St. Helena schools under review for accreditation
An external review team for the Southern Association of Colleges and Schools will be on campus at St. Helena Central Elementary and High schools this week to interview administrators, observe teachers and speak with student and parent groups in a process school officials hope will lead to district accreditation.
SACS is a division of Advance Education, a nonprofit organization that seeks to improve educational quality through accreditation and other school improvement initiatives.
Statewide, only 19 public school districts, including several of the highest-performing such as Zachary, Ascension and West Feliciana, and the dioceses of Baton Rouge and Houma-Thibodaux are district-accredited through SACS, according to the association’s website.
St.

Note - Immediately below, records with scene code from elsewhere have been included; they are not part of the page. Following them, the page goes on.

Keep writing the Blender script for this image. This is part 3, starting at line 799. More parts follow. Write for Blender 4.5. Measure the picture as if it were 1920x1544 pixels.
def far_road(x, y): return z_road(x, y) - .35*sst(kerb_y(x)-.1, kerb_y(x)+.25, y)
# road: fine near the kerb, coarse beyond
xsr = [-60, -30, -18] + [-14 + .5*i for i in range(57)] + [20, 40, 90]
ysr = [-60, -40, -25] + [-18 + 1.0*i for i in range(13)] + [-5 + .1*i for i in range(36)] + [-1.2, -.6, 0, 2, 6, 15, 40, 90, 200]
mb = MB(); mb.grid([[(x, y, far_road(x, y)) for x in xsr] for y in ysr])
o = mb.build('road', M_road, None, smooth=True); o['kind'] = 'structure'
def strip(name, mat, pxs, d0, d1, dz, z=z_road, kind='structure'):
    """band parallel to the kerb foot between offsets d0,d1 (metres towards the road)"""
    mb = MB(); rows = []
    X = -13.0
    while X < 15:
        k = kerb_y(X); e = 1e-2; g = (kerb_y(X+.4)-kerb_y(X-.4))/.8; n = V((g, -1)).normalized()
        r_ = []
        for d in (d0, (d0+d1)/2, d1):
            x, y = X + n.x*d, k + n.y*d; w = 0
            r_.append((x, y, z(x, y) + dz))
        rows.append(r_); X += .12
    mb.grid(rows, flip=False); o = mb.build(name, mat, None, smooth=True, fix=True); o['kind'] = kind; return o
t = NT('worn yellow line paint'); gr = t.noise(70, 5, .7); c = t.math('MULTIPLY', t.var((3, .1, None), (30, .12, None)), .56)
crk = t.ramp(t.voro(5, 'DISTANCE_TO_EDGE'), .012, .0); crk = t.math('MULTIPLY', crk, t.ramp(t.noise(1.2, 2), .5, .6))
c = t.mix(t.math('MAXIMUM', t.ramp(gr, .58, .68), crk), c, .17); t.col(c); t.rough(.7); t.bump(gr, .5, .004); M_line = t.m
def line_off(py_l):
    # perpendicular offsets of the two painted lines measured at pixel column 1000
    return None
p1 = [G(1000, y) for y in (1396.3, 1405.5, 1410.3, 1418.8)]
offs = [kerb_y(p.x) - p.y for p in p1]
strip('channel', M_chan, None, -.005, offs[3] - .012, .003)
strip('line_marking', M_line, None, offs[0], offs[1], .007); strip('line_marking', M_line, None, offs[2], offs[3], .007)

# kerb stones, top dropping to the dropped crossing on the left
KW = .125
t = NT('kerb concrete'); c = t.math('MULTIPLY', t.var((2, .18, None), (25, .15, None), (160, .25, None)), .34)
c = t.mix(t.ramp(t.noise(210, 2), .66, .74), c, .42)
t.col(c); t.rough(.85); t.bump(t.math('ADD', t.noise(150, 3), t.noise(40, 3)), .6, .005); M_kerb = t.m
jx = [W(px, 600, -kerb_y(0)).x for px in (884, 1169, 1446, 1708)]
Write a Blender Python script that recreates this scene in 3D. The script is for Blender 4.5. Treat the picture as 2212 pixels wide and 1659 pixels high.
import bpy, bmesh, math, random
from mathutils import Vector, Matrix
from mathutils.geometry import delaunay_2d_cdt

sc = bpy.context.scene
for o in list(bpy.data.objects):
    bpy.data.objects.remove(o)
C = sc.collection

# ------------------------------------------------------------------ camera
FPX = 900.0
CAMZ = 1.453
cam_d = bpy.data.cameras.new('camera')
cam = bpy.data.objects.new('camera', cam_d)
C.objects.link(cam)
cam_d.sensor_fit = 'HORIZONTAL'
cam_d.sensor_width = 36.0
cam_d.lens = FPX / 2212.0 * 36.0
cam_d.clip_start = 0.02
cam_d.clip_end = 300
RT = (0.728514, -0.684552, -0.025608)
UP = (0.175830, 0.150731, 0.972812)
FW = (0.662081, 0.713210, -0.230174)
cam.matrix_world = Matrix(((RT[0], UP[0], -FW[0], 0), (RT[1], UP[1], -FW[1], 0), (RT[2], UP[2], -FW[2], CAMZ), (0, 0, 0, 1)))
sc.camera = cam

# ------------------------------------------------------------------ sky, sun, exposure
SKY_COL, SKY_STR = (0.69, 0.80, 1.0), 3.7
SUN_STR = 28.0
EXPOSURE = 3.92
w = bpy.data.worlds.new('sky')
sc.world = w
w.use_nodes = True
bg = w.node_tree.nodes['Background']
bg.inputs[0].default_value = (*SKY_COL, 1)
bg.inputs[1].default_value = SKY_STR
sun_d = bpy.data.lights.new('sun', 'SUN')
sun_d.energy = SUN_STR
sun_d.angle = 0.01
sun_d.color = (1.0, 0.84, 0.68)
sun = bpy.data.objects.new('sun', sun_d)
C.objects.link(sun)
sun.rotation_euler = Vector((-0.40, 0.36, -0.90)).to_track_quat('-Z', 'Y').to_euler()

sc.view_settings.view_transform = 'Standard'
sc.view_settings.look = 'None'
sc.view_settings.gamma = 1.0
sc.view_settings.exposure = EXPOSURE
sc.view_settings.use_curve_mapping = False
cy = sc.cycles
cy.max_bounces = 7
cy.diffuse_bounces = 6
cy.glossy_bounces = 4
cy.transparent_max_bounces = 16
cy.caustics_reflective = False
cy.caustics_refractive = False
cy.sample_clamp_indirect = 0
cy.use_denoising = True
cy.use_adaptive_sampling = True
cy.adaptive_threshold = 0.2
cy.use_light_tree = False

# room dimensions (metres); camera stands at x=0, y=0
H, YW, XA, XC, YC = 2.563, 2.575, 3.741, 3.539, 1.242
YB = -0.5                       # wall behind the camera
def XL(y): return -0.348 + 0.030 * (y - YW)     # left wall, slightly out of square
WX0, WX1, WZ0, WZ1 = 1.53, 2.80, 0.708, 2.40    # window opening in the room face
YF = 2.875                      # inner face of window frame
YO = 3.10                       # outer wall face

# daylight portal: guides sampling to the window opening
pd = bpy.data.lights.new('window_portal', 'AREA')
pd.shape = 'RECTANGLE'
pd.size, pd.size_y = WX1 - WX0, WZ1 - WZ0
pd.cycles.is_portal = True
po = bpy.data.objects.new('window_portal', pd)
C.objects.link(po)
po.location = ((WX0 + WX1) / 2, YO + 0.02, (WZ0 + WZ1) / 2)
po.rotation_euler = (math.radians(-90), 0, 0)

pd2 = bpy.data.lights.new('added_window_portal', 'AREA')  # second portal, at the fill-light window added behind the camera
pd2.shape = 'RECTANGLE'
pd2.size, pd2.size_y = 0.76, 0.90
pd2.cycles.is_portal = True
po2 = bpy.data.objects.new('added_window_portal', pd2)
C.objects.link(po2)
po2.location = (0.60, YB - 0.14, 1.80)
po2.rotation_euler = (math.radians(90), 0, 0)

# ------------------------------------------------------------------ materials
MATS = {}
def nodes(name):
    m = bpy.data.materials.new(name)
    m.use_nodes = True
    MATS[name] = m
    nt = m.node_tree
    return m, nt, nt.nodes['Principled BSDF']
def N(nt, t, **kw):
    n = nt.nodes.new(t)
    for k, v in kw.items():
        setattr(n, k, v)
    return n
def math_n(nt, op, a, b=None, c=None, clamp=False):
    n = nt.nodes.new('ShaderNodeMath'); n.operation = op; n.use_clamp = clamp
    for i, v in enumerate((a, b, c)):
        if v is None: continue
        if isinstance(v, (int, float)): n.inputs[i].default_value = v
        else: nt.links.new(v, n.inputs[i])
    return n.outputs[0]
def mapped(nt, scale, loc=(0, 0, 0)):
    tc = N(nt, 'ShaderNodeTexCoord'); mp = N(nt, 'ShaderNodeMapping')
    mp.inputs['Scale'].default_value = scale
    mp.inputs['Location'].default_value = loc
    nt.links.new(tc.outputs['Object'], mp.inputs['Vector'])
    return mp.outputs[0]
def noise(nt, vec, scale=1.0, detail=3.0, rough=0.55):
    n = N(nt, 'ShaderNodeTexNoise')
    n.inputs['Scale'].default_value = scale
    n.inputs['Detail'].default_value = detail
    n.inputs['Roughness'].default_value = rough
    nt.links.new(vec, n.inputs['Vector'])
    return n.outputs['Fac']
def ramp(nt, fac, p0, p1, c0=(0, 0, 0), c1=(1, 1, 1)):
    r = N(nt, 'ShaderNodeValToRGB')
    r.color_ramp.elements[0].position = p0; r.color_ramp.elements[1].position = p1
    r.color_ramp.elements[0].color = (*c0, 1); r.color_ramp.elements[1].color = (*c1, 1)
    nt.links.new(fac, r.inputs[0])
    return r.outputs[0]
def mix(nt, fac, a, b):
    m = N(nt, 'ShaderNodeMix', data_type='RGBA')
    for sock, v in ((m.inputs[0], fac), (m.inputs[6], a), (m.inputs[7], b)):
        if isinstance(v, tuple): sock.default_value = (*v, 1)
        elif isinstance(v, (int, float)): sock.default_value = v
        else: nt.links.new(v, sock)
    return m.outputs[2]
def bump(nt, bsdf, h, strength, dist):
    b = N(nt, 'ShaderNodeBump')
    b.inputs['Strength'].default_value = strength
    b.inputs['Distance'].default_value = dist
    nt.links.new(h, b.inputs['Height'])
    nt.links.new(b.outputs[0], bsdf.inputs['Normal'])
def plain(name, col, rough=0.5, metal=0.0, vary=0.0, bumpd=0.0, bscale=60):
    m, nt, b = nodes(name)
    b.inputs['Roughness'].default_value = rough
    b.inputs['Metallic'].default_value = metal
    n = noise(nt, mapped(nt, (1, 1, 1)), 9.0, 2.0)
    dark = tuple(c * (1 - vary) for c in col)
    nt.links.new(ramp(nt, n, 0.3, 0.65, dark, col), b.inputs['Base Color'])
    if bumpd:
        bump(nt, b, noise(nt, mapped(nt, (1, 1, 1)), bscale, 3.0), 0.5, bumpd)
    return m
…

Helena wants to join that list, Superintendent Kelli Joseph said.
Doing so would be a feather in the cap for the school district, which this year was the most improved in the state after years at the bottom of the state performance scores.
Not included in that improvement is the district’s middle school, which remains under the control of the state Department of Education’s Recovery School District.
For the other two schools in the district, becoming district accredited “will bring prestige and dignity to our school system and indicate that we are adhering to national standards of educational quality,” Joseph said.
School officials submitted a report to SACS on Sept. 21 outlining the district’s vision, achievements, self-assessment and goals for improvement.
Now a review team for the association will visit the district to determine whether best practices are in place for reaching those goals.
The five standards on which the SACS accreditation process is based are: A purpose and direction focused on continuous improvement through high expectations and shared beliefs about education; governance and leadership that promote student performance and teacher effectiveness; curriculum and instructional design and practices that ensure teacher effectiveness and student learning; resources and support systems that ensure student success; and a comprehensive assessment system that guides continuous improvement.
“That’s really what it’s all about,” Joseph said.
“Being district accredited means you have the best educational practices in place, and those practices form a solid foundation for growth and improvement.”
The review team’s visit, scheduled Monday through Wednesday, will include interviews with the superintendent and School Board members, system office staff, principals, teachers, parents and students, as well as classroom observations, according to a schedule Joseph provided.
The visit will conclude Wednesday at 2 p.m. in the high school auditorium, where the review team will present its findings during a special School Board meeting.
Community members are encouraged to attend, Joseph said.